With hours to go until the first meeting between the UK’s new Prime Minister and the US president, Joe Biden dropped a bombshell. “I am sick and tired of trickle-down economics,” he posted to his @POTUS Twitter account. “It has never worked.”
Liz Truss, whose Chancellor, Kwasi Kwarteng, will on Friday announce a package of tax cuts, many of which will benefit the wealthy the most, may have struggled not to take that personally. Although a No 10 spokesperson insisted that it was “ludicrous” to suggest Biden’s criticism was aimed at Truss, the Prime Minister herself is a staunch proponent of the theory.
But what is trickle-down economics – and why is Truss such a fan?
What is trickle-down economics?
Trickle-down economics is the theory that if the wealthiest are allowed to flourish everyone will benefit. It holds that if businesses, investors and the well-off are targeted with tax cuts, that will give them extra cash to pay wages, spend in shops and generally put back into the economy.
The term “trickle-down” was originally a gag by the Depression-era comedian Will Rogers, who quipped that President Herbert Hoover’s recovery plan meant “money was all appropriated for the top in the hopes it would trickle down to the needy”. During the 1980s Ronald Reagan and Margaret Thatcher decided it was no longer a joke. In her first Budget in 1979 Thatcher cut income tax for top earners from 83 per cent to 60 per cent, and then, by 1988, to 40 per cent (although she also reduced the basic rate – from 33 per cent to 25 per cent).

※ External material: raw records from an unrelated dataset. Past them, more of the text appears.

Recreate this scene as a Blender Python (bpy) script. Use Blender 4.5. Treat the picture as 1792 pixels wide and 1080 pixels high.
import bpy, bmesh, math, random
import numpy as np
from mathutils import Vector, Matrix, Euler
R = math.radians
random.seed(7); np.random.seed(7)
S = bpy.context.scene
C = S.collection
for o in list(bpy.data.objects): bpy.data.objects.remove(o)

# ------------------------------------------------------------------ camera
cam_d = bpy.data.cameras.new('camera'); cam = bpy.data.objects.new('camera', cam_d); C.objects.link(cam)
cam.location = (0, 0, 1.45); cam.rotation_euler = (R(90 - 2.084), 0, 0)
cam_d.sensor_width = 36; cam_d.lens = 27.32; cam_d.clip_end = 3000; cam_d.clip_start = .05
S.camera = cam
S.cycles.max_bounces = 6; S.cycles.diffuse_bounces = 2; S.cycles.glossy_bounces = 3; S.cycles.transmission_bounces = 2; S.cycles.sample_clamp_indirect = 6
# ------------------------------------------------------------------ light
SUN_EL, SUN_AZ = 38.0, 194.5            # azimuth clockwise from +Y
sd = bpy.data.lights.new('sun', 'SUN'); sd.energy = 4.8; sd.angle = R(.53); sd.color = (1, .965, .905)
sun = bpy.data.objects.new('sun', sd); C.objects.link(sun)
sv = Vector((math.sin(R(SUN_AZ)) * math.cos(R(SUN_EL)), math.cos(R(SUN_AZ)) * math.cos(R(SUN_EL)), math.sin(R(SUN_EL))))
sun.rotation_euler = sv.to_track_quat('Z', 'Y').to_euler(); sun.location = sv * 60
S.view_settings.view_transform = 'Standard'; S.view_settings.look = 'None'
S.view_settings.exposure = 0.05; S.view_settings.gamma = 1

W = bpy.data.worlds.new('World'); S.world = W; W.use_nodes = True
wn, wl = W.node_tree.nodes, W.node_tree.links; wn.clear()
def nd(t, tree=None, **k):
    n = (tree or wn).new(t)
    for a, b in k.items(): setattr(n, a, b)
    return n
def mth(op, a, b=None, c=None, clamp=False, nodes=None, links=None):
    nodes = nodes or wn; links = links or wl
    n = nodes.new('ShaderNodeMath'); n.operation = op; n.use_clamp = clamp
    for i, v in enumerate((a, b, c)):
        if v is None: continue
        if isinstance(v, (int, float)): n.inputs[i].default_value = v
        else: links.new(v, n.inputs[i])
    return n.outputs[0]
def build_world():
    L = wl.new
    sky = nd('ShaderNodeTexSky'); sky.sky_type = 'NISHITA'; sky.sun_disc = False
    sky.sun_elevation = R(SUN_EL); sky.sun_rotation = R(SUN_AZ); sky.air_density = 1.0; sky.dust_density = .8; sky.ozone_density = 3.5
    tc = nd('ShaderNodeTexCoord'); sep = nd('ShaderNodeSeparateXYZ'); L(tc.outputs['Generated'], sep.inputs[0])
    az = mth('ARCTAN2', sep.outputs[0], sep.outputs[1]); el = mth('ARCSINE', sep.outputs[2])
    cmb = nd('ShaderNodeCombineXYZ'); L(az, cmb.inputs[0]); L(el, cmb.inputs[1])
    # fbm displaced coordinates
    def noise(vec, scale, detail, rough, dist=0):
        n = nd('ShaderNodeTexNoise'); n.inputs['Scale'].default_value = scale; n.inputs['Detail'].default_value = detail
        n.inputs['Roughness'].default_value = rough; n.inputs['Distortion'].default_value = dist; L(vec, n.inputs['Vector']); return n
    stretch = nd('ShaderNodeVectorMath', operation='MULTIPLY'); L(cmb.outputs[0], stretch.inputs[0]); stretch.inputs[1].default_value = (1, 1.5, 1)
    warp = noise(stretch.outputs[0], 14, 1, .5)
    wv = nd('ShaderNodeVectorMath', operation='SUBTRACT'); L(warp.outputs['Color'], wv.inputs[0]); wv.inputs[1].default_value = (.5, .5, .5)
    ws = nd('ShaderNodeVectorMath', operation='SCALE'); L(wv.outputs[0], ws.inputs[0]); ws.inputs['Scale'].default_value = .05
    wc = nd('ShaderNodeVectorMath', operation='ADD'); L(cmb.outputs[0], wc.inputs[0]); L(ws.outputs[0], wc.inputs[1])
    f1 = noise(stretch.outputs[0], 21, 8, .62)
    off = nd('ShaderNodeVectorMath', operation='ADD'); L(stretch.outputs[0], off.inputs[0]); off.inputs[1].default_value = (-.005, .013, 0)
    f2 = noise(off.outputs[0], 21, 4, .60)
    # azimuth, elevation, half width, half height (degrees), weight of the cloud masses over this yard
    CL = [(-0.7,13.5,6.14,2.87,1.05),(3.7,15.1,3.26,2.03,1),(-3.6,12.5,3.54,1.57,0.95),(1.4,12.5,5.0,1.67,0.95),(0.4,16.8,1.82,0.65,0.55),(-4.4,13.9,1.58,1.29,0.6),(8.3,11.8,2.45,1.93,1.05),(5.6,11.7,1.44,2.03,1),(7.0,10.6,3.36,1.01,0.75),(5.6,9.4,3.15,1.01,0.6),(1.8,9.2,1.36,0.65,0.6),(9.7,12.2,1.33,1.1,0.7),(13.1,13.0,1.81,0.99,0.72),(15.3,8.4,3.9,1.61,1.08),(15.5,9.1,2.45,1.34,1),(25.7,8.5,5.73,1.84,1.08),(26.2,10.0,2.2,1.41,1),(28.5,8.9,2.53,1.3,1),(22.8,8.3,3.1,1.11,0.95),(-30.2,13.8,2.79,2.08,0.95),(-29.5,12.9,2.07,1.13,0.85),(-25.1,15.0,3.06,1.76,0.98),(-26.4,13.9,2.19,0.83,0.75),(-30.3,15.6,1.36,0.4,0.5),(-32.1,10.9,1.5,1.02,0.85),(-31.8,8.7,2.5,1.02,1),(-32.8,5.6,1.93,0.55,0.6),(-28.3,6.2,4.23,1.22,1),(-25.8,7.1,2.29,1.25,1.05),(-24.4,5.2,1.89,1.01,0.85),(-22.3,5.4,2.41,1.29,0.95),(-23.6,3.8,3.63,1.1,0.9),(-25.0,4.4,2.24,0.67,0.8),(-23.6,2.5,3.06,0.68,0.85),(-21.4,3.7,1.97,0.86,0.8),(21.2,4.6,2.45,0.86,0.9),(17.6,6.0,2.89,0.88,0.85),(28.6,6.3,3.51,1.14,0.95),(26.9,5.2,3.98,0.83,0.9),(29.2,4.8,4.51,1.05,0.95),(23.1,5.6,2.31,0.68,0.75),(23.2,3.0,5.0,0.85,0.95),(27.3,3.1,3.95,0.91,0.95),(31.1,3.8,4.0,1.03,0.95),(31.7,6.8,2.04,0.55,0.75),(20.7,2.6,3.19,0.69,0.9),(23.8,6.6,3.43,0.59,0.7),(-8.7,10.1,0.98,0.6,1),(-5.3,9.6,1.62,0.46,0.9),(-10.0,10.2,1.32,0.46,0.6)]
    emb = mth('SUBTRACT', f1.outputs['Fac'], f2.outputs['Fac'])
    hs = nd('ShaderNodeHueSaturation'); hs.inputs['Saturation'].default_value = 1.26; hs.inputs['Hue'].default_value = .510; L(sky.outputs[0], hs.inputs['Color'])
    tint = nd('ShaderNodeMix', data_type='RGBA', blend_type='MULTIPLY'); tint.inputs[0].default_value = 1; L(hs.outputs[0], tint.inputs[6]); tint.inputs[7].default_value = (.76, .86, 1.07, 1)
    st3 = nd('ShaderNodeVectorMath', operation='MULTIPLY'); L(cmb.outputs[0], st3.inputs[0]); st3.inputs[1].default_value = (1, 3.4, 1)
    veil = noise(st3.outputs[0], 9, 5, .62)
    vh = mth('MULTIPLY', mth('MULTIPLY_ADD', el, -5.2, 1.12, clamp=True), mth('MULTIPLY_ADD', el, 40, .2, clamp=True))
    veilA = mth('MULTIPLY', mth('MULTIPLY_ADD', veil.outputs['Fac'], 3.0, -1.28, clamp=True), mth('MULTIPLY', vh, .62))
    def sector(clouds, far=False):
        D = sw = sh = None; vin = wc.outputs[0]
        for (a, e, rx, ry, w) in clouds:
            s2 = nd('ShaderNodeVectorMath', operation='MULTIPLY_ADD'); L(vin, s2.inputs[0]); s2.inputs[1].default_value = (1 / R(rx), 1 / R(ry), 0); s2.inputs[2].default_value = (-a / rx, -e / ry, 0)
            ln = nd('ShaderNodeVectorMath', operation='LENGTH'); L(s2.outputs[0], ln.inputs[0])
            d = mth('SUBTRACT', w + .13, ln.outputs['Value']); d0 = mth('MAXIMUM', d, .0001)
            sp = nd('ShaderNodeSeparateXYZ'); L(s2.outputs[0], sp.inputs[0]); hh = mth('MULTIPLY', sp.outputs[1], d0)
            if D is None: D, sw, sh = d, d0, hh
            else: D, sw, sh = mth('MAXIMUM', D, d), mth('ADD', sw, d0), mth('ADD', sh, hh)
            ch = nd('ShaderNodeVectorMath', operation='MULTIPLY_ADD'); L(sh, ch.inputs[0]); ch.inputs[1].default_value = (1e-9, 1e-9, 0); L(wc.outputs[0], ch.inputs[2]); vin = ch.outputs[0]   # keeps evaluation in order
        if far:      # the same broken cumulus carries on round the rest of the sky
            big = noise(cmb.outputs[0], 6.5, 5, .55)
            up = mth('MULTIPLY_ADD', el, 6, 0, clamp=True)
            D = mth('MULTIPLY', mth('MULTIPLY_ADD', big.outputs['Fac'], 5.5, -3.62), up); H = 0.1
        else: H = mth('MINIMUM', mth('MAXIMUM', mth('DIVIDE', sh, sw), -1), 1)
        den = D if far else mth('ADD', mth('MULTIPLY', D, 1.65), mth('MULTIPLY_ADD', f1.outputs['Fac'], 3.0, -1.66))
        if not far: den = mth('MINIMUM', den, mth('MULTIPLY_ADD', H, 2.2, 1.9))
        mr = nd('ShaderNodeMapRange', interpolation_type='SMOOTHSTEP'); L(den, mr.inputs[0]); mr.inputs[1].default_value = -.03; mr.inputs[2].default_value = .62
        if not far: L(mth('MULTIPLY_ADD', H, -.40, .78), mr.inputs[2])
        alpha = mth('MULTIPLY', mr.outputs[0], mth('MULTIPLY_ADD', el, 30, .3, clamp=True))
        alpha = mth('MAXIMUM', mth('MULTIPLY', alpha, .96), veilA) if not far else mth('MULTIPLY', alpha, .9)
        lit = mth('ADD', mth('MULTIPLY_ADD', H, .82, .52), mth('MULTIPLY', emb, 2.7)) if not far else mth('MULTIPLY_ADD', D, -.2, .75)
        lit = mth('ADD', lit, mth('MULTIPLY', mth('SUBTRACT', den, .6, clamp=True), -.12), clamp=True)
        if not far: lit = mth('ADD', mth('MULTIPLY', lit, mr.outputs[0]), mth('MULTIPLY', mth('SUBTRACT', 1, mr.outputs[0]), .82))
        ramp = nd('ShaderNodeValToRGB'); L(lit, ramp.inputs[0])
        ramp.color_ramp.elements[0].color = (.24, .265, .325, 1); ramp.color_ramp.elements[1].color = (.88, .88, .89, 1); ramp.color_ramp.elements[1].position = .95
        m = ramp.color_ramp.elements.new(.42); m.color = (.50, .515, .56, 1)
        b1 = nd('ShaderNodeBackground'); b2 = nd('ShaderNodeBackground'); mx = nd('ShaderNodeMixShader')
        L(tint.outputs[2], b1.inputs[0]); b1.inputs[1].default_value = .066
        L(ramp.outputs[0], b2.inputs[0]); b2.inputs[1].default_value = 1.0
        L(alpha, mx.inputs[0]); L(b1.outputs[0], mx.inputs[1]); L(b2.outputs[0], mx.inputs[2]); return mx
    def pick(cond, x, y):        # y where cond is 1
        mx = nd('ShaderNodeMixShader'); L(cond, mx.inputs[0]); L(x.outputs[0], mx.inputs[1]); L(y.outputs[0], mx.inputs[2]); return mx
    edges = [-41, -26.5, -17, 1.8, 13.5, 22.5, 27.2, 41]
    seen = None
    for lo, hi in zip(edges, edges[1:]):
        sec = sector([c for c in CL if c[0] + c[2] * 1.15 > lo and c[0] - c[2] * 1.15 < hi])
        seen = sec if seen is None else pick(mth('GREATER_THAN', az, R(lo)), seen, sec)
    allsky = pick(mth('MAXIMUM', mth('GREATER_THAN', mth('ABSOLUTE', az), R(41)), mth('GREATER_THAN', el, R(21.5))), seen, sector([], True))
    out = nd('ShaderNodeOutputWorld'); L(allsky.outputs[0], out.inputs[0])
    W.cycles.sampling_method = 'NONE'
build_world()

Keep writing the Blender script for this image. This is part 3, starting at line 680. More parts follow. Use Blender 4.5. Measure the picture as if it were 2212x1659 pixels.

This became the prevailing economic philosophy for generations of Conservative politicians – including Boris Johnson, who in 2013 said we should “give thanks for the prodigious sums of money that [the very rich] are contributing to the tax revenues of this country, [which] enable us to look after our sick and our elderly and to build roads, railways and schools”.
Shortly after Biden’s denunciation of the theory, Truss herself told Sky News that “people on higher incomes generally pay more tax, so when you reduce taxes there is often a disproportionate benefit because those people are paying more taxes in the first place”.
Does trickle-down economics work?
The theory has been largely discredited. In 2011 the Organisation for Economic Co-operation and Development (OECD), a highly respected intergovernmental organisation, published a report showing the gap between the top and bottom 10 per cent of global earners was expanding prodigiously. The OECD argued that one of the best ways of narrowing the gap would be to tax the wealthy more. Trickle-down theory “has had the last rites pronounced on it”, wrote the Financial Times.
The British public appears to agree. In 2015 YouGov produced a survey asking whether lowering taxes for the wealthiest groups and individuals leads to economic growth that makes poorer people better off. Fifty-seven per cent of people said they felt it generally does not, while only 17 per cent believed it does.
Will this week’s mini-Budget be based on trickle-down economics?
The policies expected to be announced as part of Friday’s mini-Budget indicate that Truss is another devotee of trickle-down theory.
Analysis by the company Interactive Investor suggests that taken together, the decision to scrap the 1.25 per cent increase in national insurance, a 1p income tax cut, and an increase to the higher-rate income tax threshold to £80,000 could benefit the highest earners considerably more than those on lower incomes. According to the analysis, while those on £20,000 would save £167 a year (0.84 per cent of their income), those on £100,000 would save £7,913 a year (almost eight per cent of their income).
Truss is also said to be considering scrapping the cap on bankers’ bonuses, and is pursuing a solution to the energy bills crisis that helps everyone, rather than targeting the poorest as many economists had hoped. The Prime Minister has insisted that she is willing to make the “difficult decisions”, even if it means she is unpopular. But in unveiling tax cuts that benefits the wealthiest most by an order of magnitude, right in the middle of a cost-of-living crisis, she certainly appears keen to remain popular with one part of society.